News article from Faïg Abbasov

Around 600 million people in #Africa still lack reliable access to #electricity, which is nearly half the continent’s population and more than 80 per cent of the global electricity access gap.
It is a terrible situation, but it is a solvable one; Africa’s #solar and #wind potential is immense! But it needs massive #investment, and developed economies have been consistently failing to deliver (on time) financial support pledged over the years, while domestic financial potential is limited.
There is potentially good news. #Maritime transport offers a new innovative source of #Sovereign revenues for most African countries through national #carbon #taxation (#carbon_pricing).
Large seagoing #ships emit about 40 million tonnes of CO2 on voyages related to African countries and with a carbon tax of $100/tonne CO2, it can generate nearly $4 billion/year in new sovereign revenues. A $17/tonne CO2 is also a good starting point, with total annual revenues almost $700/million a year.

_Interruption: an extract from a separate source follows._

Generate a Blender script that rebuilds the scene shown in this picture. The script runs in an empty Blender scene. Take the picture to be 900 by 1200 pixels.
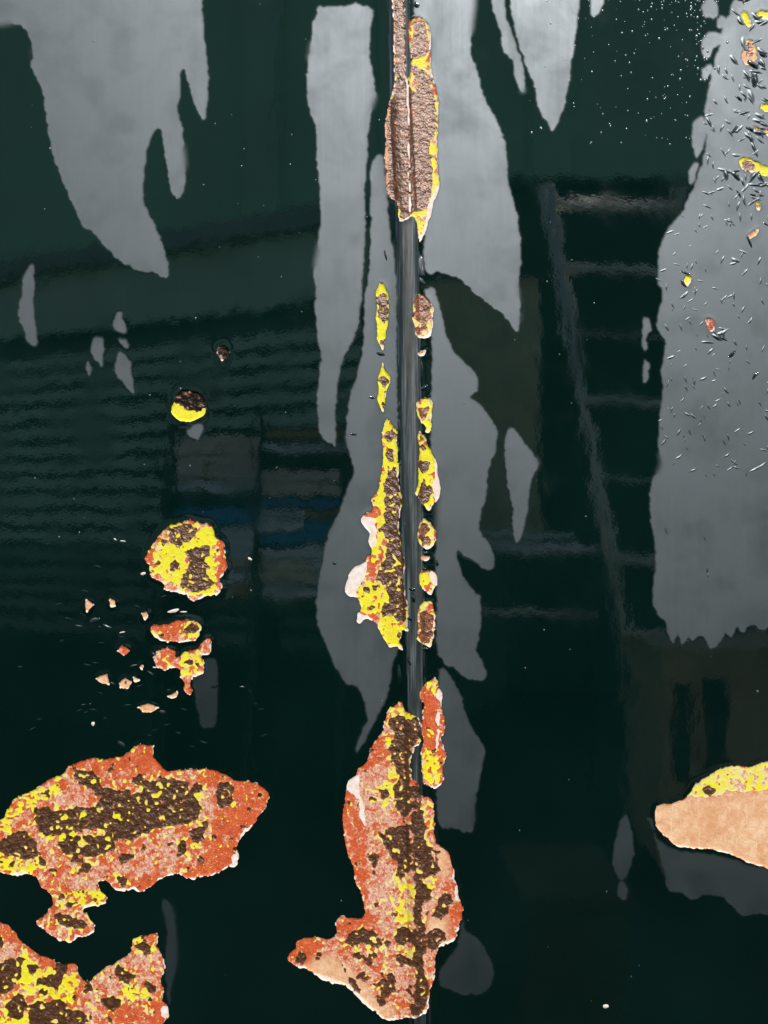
import bpy, math, random
import numpy as np
from mathutils import Vector

# ------------------------------------------------------------------ camera, world, sun, exposure
scene = bpy.context.scene
C = scene.collection
S = 0.6 / 900.0          # metres on the plate for one photo pixel
D = 0.75                 # lens to plate
GROUND = -1.25           # yard level under the lens axis

cam_d = bpy.data.cameras.new('camera')
cam = bpy.data.objects.new('camera', cam_d); C.objects.link(cam)
cam.location = (0, -D, 0); cam.rotation_euler = (math.radians(90), 0, 0)
cam_d.sensor_fit = 'VERTICAL'; cam_d.sensor_height = 24
cam_d.lens = 24 / 2 / (0.4 / D)
cam_d.clip_start = 0.01; cam_d.clip_end = 500
scene.camera = cam

SUN_EL, SUN_AZ = math.radians(41), math.radians(11)
sun_to = Vector((math.sin(SUN_AZ) * math.cos(SUN_EL), -math.cos(SUN_AZ) * math.cos(SUN_EL), math.sin(SUN_EL)))
w = bpy.data.worlds.new('World'); scene.world = w; w.use_nodes = True
wn = w.node_tree.nodes; wl = w.node_tree.links
sky = wn.new('ShaderNodeTexSky'); sky.sky_type = 'NISHITA'; sky.sun_disc = False
sky.sun_elevation = SUN_EL; sky.sun_rotation = math.atan2(sun_to.x, sun_to.y)
bg = wn['Background']; bg.inputs['Strength'].default_value = 0.085
wl.new(sky.outputs['Color'], bg.inputs['Color'])

sl = bpy.data.lights.new('sun', 'SUN'); sl.energy = 5.0; sl.angle = math.radians(0.5); sl.color = (1, 0.965, 0.93)
so = bpy.data.objects.new('sun', sl); C.objects.link(so)
so.rotation_euler = sun_to.to_track_quat('Z', 'Y').to_euler(); so.location = (1, -4, 6)

scene.view_settings.view_transform = 'Standard'; scene.view_settings.look = 'None'
scene.view_settings.exposure = 0.35; scene.view_settings.gamma = 1
scene.view_settings.use_curve_mapping = False

rng = np.random.default_rng(11); random.seed(5)

# ------------------------------------------------------------------ materials
def new_mat(name):
    m = bpy.data.materials.new(name); m.use_nodes = True
    nt = m.node_tree; return m, nt, nt.nodes['Principled BSDF']
def node(nt, t, **kw):
    n = nt.nodes.new(t)
    for k, v in kw.items(): setattr(n, k, v)
    return n
def coords(nt, scale=(1, 1, 1)):
    tc = node(nt, 'ShaderNodeTexCoord'); mp = node(nt, 'ShaderNodeMapping')
    mp.inputs['Scale'].default_value = scale
    nt.links.new(tc.outputs['Object'], mp.inputs['Vector']); return mp.outputs['Vector']
def noise(nt, vec, scale, detail=3, rough=0.55, dist=0.0):
    n = node(nt, 'ShaderNodeTexNoise'); n.inputs['Scale'].default_value = scale
    n.inputs['Detail'].default_value = detail; n.inputs['Roughness'].default_value = rough
    n.inputs['Distortion'].default_value = dist
    nt.links.new(vec, n.inputs['Vector']); return n.outputs['Fac']
def ramp(nt, fac, stops):
    r = node(nt, 'ShaderNodeValToRGB'); el = r.color_ramp.elements
    while len(el) < len(stops): el.new(0.5)
    for e, (p, c) in zip(el, stops):
        e.position = p; e.color = (*c, 1) if len(c) == 3 else c
    nt.links.new(fac, r.inputs['Fac']); return r.outputs['Color']
def bump(nt, height, dist, strength=1.0, prev=None):
    b = node(nt, 'ShaderNodeBump'); b.inputs['Distance'].default_value = dist
    b.inputs['Strength'].default_value = strength; nt.links.new(height, b.inputs['Height'])
    if prev: nt.links.new(prev, b.inputs['Normal'])
    return b.outputs['Normal']
def maprange(nt, v, a, b, c, d):
    n = node(nt, 'ShaderNodeMapRange')
    for i, x in enumerate((a, b, c, d)): n.inputs[i + 1].default_value = x
    nt.links.new(v, n.inputs[0]); return n.outputs[0]
def attr(nt, name):
    a = node(nt, 'ShaderNodeAttribute'); a.attribute_name = name; return a.outputs['Fac']
def mixc(nt, fac, a, b):
    n = node(nt, 'ShaderNodeMix', data_type='RGBA'); nt.links.new(fac, n.inputs[0])
    for s, i in ((a, 6), (b, 7)):
        if isinstance(s, tuple): n.inputs[i].default_value = (*s, 1)
        else: nt.links.new(s, n.inputs[i])
    return n.outputs[2]
def addv(nt, a, b, k=1.0):
    n = node(nt, 'ShaderNodeMath', operation='MULTIPLY_ADD'); nt.links.new(b, n.inputs[0])
    n.inputs[1].default_value = k; nt.links.new(a, n.inputs[2]); return n.outputs[0]

def m_coat():
    m, nt, p = new_mat('dark green paint, glossy or dulled'); v = coords(nt)
    n1 = noise(nt, v, 9, 2)
    nt.links.new(ramp(nt, n1, [(0.35, (0.0004, 0.0056, 0.0042)), (0.65, (0.0008, 0.0076, 0.0058))]), p.inputs['Base Color'])
    p.inputs['IOR'].default_value = 2.3
    b1 = bump(nt, noise(nt, coords(nt, (1, 1, 0.55)), 38, 2), 0.00012)
    b2 = bump(nt, noise(nt, v, 420, 2), 0.0000085, 1, b1)
    nt.links.new(maprange(nt, noise(nt, v, 24, 4), 0.45, 0.75, 0.02, 0.09), p.inputs['Roughness'])
    nt.links.new(b2, p.inputs['Normal'])
    q = dull_bsdf(nt, ((0.0025, 0.0068, 0.0070), (0.007, 0.0135, 0.0140)), (0.47, 0.60))
    mx = node(nt, 'ShaderNodeMixShader'); nt.links.new(attr(nt, 'wear'), mx.inputs[0])
    nt.links.new(p.outputs[0], mx.inputs[1]); nt.links.new(q.outputs[0], mx.inputs[2])
    nt.links.new(mx.outputs[0], nt.nodes['Material Output'].inputs['Surface']); return m
def dull_bsdf(nt, base, r, p=None):
    p = p or node(nt, 'ShaderNodeBsdfPrincipled')
    v = coords(nt); streak = noise(nt, coords(nt, (1, 1, 0.05)), 260, 4, 0.6); cloud = noise(nt, v, 17, 5, 0.65, 0.8)
    mixf = addv(nt, cloud, streak, 0.28)
    nt.links.new(ramp(nt, mixf, [(0.5, base[0]), (0.82, base[1])]), p.inputs['Base Color'])
    nt.links.new(maprange(nt, mixf, 0.45, 0.85, r[1], r[0]), p.inputs['Roughness'])
    p.inputs['IOR'].default_value = 2.02; p.inputs['Specular Tint'].default_value = (0.84, 0.93, 1.0, 1)
    b = bump(nt, streak, 0.000035); b = bump(nt, noise(nt, v, 1300, 3, 0.7), 0.00005, 1, b)
    nt.links.new(b, p.inputs['Normal']); return p
def m_dull(name, base, r):
    m, nt, p = new_mat(name); dull_bsdf(nt, base, r, p); return m
def m_seam():
    m, nt, p = new_mat('scuffed green paint on seam')
    v = coords(nt); vs = coords(nt, (1, 1, 0.03)); st = noise(nt, vs, 420, 4, 0.65)
    nt.links.new(ramp(nt, st, [(0.38, (0.002, 0.007, 0.007)), (0.52, (0.012, 0.020, 0.021)), (0.66, (0.075, 0.09, 0.096))]), p.inputs['Base Color'])
    nt.links.new(maprange(nt, st, 0.3, 0.7, 0.40, 0.56), p.inputs['Roughness'])
    p.inputs['IOR'].default_value = 1.62
    nt.links.new(bump(nt, st, 0.0004), p.inputs['Normal']); return m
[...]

T&E satellite based emissions model allows visualising total potential revenues per country if maritime emissions attribution follows the same methodology as the EU maritime #ETS covering 50% inbound, 50% outbound and all in-port maritime emissions.
What does it entail?
Simply requiring ships (under port state control) to monitor emissions on voyages to and from each African country, and pay $[XXX]/tonne CO2 carbon tax on those emissions. Africa Sovereign Carbon Registry Foundation seemingly offers a similar operational model.
EU maritime ETS has been a success as a climate tool, but also in generating new revenues for climate investment. Europe (Wopke Hoekstra, EU Environment and Climate) should support Africa on this journey, on which Djibouti and Gabon have already taken the first brave steps. Others should follow if maritime transport is to contribute to #just and #equitable #climate and #energy #transition in Africa.